October 25, 2013

The Public Accounts Committee (PAC) of Parliament would soon summon institutions that have been cited for misappropriating public funds, to reappear before the Committee at a special sitting to provide feedback on actions taken on it’s recommendations.

Chairman of PAC, Kwaku Agyemang Manu told Joy News this that “innovation” was among several steps being adopted by the Committee to ensure that public institutions and office holders were made accountable to the state.

“We have suggested that we are going to do what we called implementation hearing. So two or three months after our recommendations, we will call agencies who have been cited to tell us what they have done about the recommendations that came up”, PAC chairman intimated.

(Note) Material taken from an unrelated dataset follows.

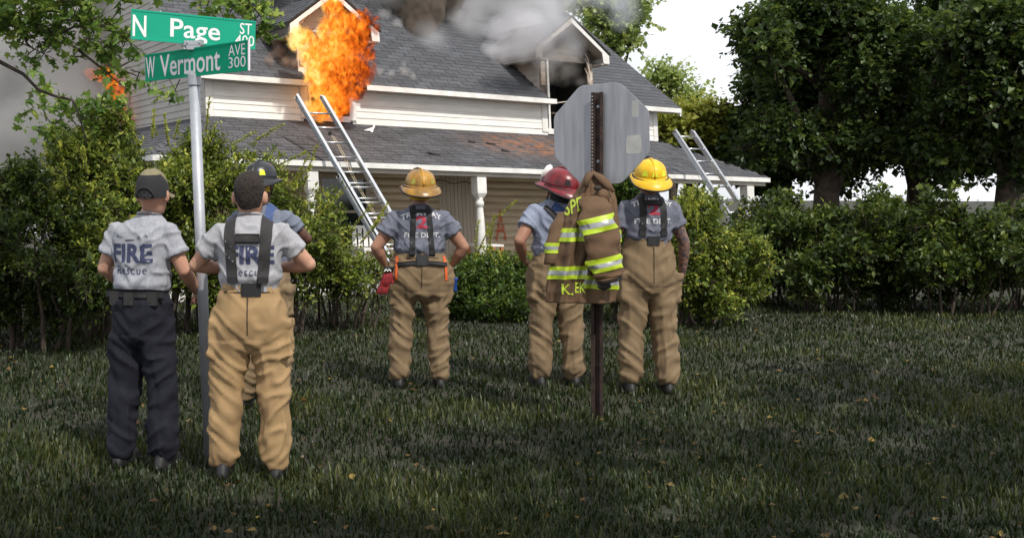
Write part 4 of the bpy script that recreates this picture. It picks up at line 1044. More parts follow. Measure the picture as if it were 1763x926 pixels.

He was reacting to a UN report which indicated that the Committee may lose the support of donors for its work because it has not been able to carry through its recommendations.

The PAC is mandated by Parliament to investigate findings raised by the Auditor General’s auditing of public institutions.

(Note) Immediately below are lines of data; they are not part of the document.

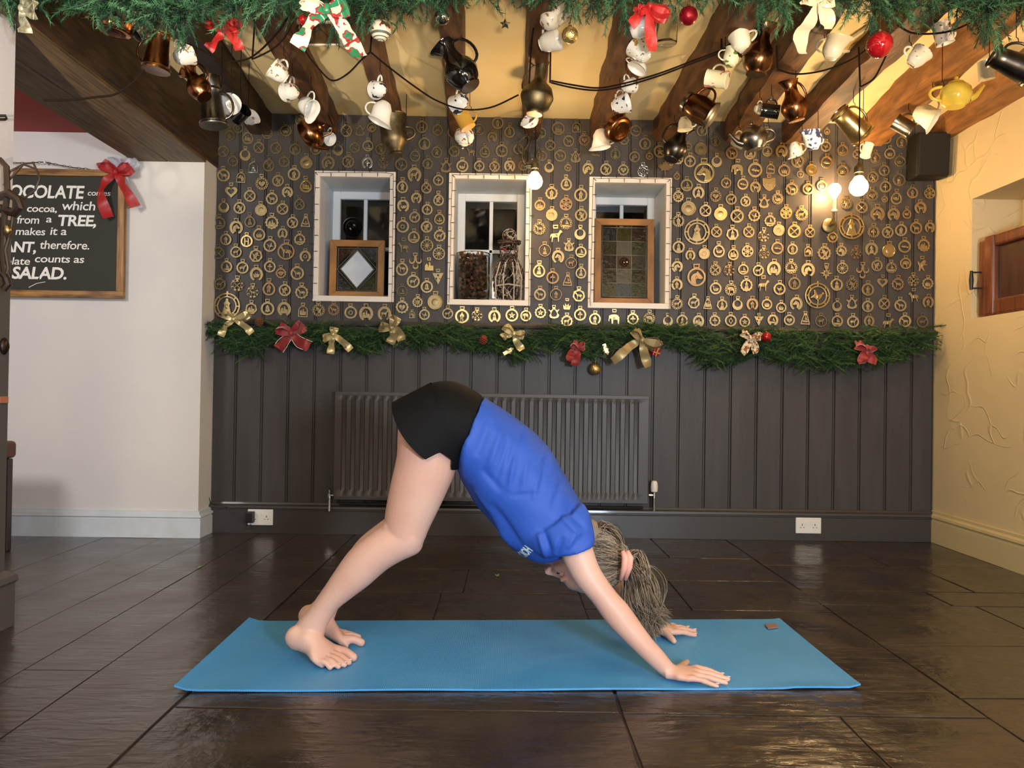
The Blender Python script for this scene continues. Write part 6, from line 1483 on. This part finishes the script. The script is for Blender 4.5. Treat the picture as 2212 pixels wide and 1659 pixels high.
cable('electric_cord', [(1940,55),(1975,72),(2040,70),(2090,52),(2110,35)], 2.8, 'brown cord sagging under the garland at the right')
cable('electric_cord', [(95,217),(150,216),(205,210),(250,203),(290,175),(312,150)], 2.55, 'thin brown cord slung across the wide boxed beam')
# ------------------------------------------------------------------ pine garlands
def sprig(R, L=.12, n=46, nl=.032, w=.0016):
    """template: twig along +x with needles; returns (verts Nx3, tri/quads)"""
    vs = []; fs = []
    def blade(p, d, l):
        d = d.normalized(); u = d.orthogonal().normalized(); u = (Matrix.Rotation(R.uniform(0, 6.28), 3, d)@u)*w; e = p+d*l; b0 = len(vs)
        v = d.cross(u).normalized()*w*.8
        vs.extend([p-u, p+u, p+v, e]); fs.extend([(b0, b0+1, b0+3), (b0+1, b0+2, b0+3), (b0+2, b0, b0+3)])
    for i in range(n):
        t = (i+R.random())/n; p = Vector((L*t, 0, 0)); a = R.uniform(0, 2*PI)
        d = Vector((.75+t*.9, math.cos(a), math.sin(a))); blade(p, d, nl*R.uniform(.7, 1.15)*(1-.25*t))
    b0 = len(vs); 
    for x in (0, L):
        for k in range(3): a = 2*PI*k/3; vs.append(Vector((x, .0013*math.cos(a), .0013*math.sin(a))))
    for k in range(3): fs.append((b0+k, b0+(k+1) % 3, b0+3+(k+1) % 3)); fs.append((b0+k, b0+3+(k+1) % 3, b0+3+k))
    return np.array([tuple(v) for v in vs]), np.array(fs)
R = random.Random(11)
TPL = [sprig(R) for _ in range(6)]
def garland(root, name, base, spr, mats, seed):
    """spr: list of (pos, dir, scale)"""
    R = random.Random(seed); V = []; Fc = []; M_ = []; off = 0
    for p, d, s in spr:
        tv, tf = TPL[R.randrange(6)]; d = Vector(d).normalized(); u = d.orthogonal().normalized(); u = Matrix.Rotation(R.uniform(0, 6.28), 3, d)@u; w = d.cross(u)
        A = np.array([d, u, w]); # rows
        V.append(tv@A*s+np.array(p)-np.array(root.location)); Fc.append(tf+off); off += len(tv); M_.append(np.full(len(tf), R.choices((0, 1, 2), (5, 4, 2))[0]))
    V = np.concatenate(V); Fc = np.concatenate(Fc); M_ = np.concatenate(M_)
    me = bpy.data.meshes.new(name); me.vertices.add(len(V)); me.vertices.foreach_set('co', V.ravel())
    me.loops.add(len(Fc)*3); me.loops.foreach_set('vertex_index', Fc.ravel().astype(np.int32)); me.polygons.add(len(Fc))
    me.polygons.foreach_set('loop_start', np.arange(len(Fc), dtype=np.int32)*3); me.polygons.foreach_set('loop_total', np.full(len(Fc), 3, dtype=np.int32))
    for m in mats: me.materials.append(m)
    me.polygons.foreach_set('material_index', M_.astype(np.int32)); me.update(); me.validate()
    o = link(name, me, root); o['kind'] = 'stuff'; return o
# top garland: lower outline in pixels (x, y) ; hung in front of the beams
TG = [(-30,30),(30,45),(60,20),(110,25),(150,5),(200,45),(260,60),(310,62),(360,82),(420,70),(470,55),(530,45),(560,40),(600,52),(650,48),(700,45),(760,38),(800,62),(850,50),(900,32),(950,38),(1000,20),(1060,5),(1090,8),(1120,-8),(1180,15),(1240,35),(1280,32),(1330,40),(1380,28),(1420,12),(1500,8),(1560,14),(1600,8),(1640,42),(1700,45),(1760,30),(1820,25),(1870,52),(1900,62),(1950,50),(2000,45),(2050,40),(2090,62),(2140,80),(2180,60),(2230,40)]
r = empty('pine_garland', P(1106, -10, 2.45)); tag(r, 'thick green artificial pine garland hung along the beams across the top', 'garland')
R = random.Random(21); spr = []
xs_t = [a for a, _ in TG]; ys_t = [b for _, b in TG]
gd = lambda: R.gauss(2.46, .045)
spine = [P(x, np.interp(x, xs_t, ys_t)-62, 2.46) for x in range(-60, 2290, 40)]
MB().tube([p-r.location for p in spine], .008, 6).obj('stem', twig, r)
for i in range(2300):
    x = R.uniform(-60, 2280); yb = np.interp(x, xs_t, ys_t)+R.gauss(0, 6); y = yb-R.uniform(22, 62)-R.uniform(0, 50)
    dx, dz = R.uniform(-1, 1), R.uniform(-1.0, .25)
    spr.append((P(x, y, gd()), (dx, R.uniform(-.9, .4), dz), R.uniform(.6, .9)))
spr = [q for q in spr if q[0].z < 2.185]
for x, y, l in ((1242,30,55),(1285,25,50),(1350,20,60),(1350,45,30),(1225,15,60),(1640,40,50),(1645,20,40),(1700,35,45),(1880,50,30),(2140,60,60),(2150,80,40),(2120,70,40),(395,70,25),(720,60,22),(785,60,45),(60,15,50)):
    for k in range(5): spr.append((P(x+R.uniform(-6, 6), y-l*.5+R.uniform(-8, 8), 2.44), (R.uniform(-.25, .25), -.2, -1), R.uniform(.55, .75)))
garland(r, 'foliage', None, spr, pine_n, 5)
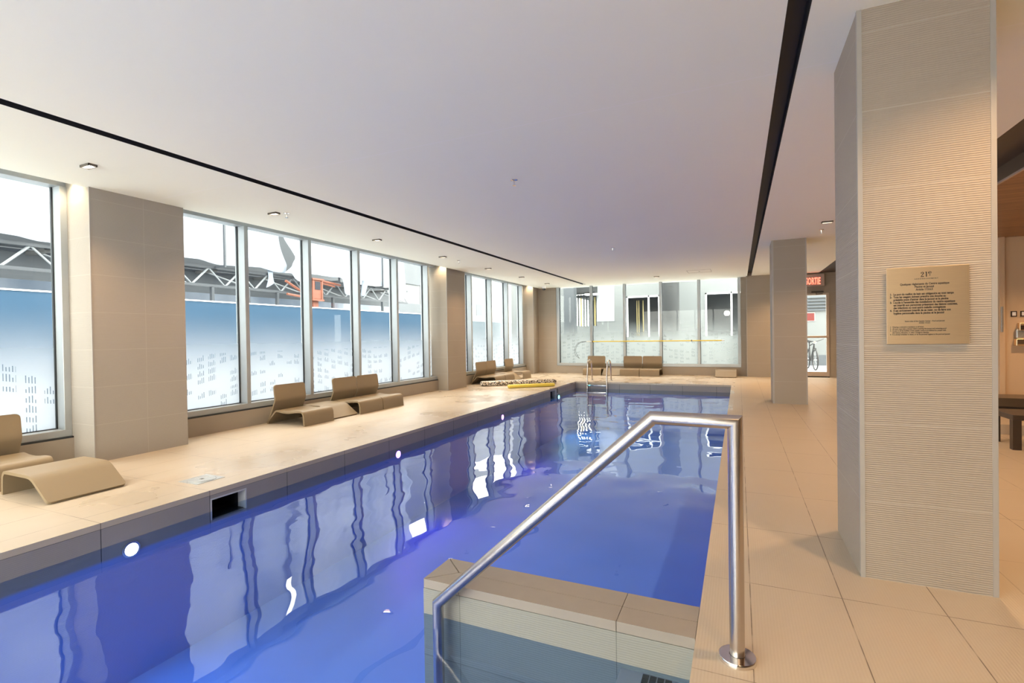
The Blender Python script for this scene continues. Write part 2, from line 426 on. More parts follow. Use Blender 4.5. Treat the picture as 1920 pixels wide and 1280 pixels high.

A global parliamentary report released by the United Nations Development Programme, however, revealed that PAC in many African countries have failed to see through the prosecution of public officials found culpable during their sittings.

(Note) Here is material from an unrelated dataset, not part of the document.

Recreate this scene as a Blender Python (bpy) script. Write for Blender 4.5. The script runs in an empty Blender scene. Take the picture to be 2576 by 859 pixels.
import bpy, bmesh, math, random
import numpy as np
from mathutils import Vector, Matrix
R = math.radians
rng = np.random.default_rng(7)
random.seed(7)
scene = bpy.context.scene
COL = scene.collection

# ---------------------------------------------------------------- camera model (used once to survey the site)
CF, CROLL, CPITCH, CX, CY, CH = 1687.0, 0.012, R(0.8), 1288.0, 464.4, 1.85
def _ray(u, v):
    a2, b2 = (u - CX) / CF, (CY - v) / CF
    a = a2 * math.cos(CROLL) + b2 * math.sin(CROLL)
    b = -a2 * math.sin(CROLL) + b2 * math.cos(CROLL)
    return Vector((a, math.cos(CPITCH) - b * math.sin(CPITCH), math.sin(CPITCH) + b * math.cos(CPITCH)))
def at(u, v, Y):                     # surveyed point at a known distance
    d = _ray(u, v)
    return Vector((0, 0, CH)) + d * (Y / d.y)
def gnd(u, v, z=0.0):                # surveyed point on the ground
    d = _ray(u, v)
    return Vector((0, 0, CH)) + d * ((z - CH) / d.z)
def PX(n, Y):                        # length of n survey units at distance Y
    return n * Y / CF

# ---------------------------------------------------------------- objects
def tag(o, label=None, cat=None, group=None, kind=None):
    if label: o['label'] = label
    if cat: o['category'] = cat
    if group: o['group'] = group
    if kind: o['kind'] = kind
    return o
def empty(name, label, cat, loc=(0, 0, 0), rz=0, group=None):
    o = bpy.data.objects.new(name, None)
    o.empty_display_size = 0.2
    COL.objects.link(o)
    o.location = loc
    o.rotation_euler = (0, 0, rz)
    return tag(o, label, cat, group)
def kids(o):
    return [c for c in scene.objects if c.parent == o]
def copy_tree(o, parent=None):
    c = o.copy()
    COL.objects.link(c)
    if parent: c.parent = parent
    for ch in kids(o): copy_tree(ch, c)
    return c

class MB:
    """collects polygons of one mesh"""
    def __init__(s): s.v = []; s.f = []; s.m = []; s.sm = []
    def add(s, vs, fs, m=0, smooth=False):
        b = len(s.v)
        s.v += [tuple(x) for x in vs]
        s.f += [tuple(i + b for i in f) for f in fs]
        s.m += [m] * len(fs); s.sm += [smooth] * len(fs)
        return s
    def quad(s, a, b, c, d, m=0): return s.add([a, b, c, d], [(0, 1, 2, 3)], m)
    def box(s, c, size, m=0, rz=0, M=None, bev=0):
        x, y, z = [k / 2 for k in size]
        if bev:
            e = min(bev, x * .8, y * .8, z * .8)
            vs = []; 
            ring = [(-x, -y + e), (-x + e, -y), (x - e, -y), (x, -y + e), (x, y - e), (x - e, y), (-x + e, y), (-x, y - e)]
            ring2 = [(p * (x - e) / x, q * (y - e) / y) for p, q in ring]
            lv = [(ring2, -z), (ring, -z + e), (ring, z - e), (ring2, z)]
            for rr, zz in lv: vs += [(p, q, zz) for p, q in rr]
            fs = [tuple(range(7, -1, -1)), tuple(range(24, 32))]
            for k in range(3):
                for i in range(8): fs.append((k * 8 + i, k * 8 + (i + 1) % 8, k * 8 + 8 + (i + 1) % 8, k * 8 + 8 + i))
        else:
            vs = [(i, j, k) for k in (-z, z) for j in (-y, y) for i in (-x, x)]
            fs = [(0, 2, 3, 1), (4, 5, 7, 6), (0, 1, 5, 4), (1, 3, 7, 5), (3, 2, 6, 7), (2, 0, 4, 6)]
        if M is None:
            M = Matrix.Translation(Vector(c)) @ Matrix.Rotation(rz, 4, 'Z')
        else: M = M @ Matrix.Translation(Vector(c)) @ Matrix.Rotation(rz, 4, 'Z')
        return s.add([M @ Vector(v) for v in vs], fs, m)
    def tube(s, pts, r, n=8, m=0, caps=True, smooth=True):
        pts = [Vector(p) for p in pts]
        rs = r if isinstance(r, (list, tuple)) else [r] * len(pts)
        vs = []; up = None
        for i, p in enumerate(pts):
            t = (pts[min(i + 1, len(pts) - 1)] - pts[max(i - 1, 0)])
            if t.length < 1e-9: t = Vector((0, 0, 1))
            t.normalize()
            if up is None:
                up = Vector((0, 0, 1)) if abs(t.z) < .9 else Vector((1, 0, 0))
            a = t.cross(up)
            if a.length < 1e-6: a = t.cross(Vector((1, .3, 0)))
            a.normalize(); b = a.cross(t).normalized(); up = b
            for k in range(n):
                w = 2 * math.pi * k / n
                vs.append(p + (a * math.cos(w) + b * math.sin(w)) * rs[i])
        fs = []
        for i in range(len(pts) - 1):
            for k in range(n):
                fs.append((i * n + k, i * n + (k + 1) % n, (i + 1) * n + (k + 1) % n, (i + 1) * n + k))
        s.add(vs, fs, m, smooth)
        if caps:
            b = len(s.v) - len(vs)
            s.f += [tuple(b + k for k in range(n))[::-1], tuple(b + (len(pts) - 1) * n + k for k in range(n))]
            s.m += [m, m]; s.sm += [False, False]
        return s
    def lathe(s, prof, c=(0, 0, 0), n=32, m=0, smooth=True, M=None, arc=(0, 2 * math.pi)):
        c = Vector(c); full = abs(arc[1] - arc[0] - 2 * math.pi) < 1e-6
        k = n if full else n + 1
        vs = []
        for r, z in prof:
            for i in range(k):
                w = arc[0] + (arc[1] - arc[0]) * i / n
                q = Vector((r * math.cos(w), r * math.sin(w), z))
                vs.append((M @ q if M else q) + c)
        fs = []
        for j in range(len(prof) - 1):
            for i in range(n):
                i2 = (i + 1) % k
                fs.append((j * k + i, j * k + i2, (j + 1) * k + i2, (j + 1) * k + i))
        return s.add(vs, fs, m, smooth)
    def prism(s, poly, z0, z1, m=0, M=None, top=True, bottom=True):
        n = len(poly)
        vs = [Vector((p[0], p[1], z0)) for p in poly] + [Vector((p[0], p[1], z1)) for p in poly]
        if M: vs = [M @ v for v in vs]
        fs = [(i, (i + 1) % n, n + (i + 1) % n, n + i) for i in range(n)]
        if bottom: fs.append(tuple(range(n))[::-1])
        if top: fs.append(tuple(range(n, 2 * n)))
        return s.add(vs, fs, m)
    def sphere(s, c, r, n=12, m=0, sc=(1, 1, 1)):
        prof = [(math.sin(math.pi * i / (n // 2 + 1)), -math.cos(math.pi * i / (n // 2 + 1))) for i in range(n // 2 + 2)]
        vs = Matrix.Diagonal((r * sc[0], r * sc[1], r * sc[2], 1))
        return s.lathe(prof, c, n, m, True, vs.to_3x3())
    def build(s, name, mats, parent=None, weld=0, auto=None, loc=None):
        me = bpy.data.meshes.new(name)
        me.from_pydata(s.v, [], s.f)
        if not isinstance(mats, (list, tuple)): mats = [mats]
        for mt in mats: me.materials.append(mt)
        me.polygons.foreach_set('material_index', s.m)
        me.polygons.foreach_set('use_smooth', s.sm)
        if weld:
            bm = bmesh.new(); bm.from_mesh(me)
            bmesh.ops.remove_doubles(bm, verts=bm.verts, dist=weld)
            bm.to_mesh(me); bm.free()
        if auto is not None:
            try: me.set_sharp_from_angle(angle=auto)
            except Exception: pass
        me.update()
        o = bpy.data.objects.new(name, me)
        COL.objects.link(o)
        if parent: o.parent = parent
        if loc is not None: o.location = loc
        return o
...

This, it noted, has largely reduced the committee’s work to a name and shame exercise.

Country director at the Canadian Parliamentary Center, Dr. Rasheed Draman says the development, if not checked would erode public confidence in the legislature.

He further explained that naturally, donors would want to see the best out of resources they invest on institutions.

“If you take the PAC as an example, they make recommendations, they sit in public, talk about the issue and yet you don’t hear anything afterwards. If you are the one putting in resources you will begin to question whether that is proper investment”, Dr. Draman indicated, stressing, “the results have not been impressive to put it bluntly.”

He has therefore charged the PAC to move from doing the public and media talk show and prosecute civil servants, who are found to have misappropriated public funds.

But Mr. Agyemang Manu said he was not “very surprised” about the assertions because people, including the civil society, “don’t listen” to explanations offered by those in authority.

He also disagreed that report would affect PAC’s sources of funding.

Mr. Agyemang Manu conceded that PAC “has a lot of restraints”, which do not allow it to implement its recommendations, blaming the restrains on Ghana’s system of governance – separation of powers

The Executive, precisely the Attorney General, is mandated by law to prosecute people indicted by the PAC, which said explains why committee’s hands were tied to some extent.

He further clarified that Parliament would have to adopt whatever recommendations or action plans the PAC comes up with before they could be implemented.

But Dr. Rasheed Draman thinks PAC could do more than it had explained.

According to him, even if the executive is dragging its feet, Parliament has the power to coerce the Executive to act in order to ensure that resources were used judiciously.